Dr. S. Atyia Martin is the CEO and Founder of All Aces, Inc., an education social enterprise with a mission to activate the power of consciousness, critical thinking, and community to catalyze transformative action that advances racial equity and resilience. All Aces provides its clients with speaking engagements, coaching, strategic workshops, and an online learning community, DynamIQImpact.com. Additionally, Dr. Martin serves as a Distinguished Senior Fellow at Northeastern University’s Global Resilience Institute.

As a certified emergency manager, her previous professional roles include Chief Resilience Officer for the City of Boston, director of the Office of Public Health Preparedness at the Boston Public Health Commission, and adjunct faculty in the Master of Homeland Security at Northeastern University. Dr. Martin has also held positions at the Boston Police Department’s Boston Regional Intelligence Center; City of Boston’s Mayor’s Office of Emergency Management; the Federal Bureau of Investigations (FBI); the Air Force as active duty assigned to the National Security Agency; and the Initiative for a Competitive Inner City.

Dr. Martin and her husband were born and raised in Boston where they currently live. They co-founded Next Leadership Development Corporation, a nonprofit focused on building resilience in Black households and communities. They have five children, two still at home.

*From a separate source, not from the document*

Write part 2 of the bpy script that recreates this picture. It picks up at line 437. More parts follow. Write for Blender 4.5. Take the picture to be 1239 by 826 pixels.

Barbara Lewis, Ph.D., heads the William Monroe Trotter Institute for the Study of African Diaspora Culture and History at UMass-Boston, where she is an Associate Professor of English, with publications on blackface performance on stage and in society, the theatricality of lynching, the Black Arts Era of the 1960s, and August Wilson’s ten-play cycle of urban drama. Open to other cultures and languages, Dr. Lewis is a translator and co-translator of work written in French pertaining to Francophone drama, literature, and theory, including Faulkner, Mississippi, published by Farrar, Strauss & Giroux (1999). Currently, she is researching and writing a creative memoir about her southern maternal and northern paternal families. In the north, her great-great grandfather, born in the Berkshires, fought in the 54th Massachusetts, which was championed by Frederick Douglass, featured in the film Glory, and memorialized in bronze across from the State House. Her most recent academic essay, which explores the journalistic backgrounds of dramatists Alice Childress and Lorraine Hansberry in Harlem in the 1950s, is anthologized in The Routledge Companion to African American Theater and Performance (2019). Also, she has been accepted into Boston’s 2019 Company One Play Lab to develop Freedom Calls, her post-Civil War play, which includes a cameo role for a maternal uncle, Clarence Reeves. Freedom Calls brings an African American woman teacher and spy in the Confederate White House into spirited conversation with Harriet Beecher Stowe, the writer who inflamed national passions and gained an international reputation with her serialized 1850s abolitionist novel, Uncle Tom’s Cabin, which quickly became a perennial on stage and in film.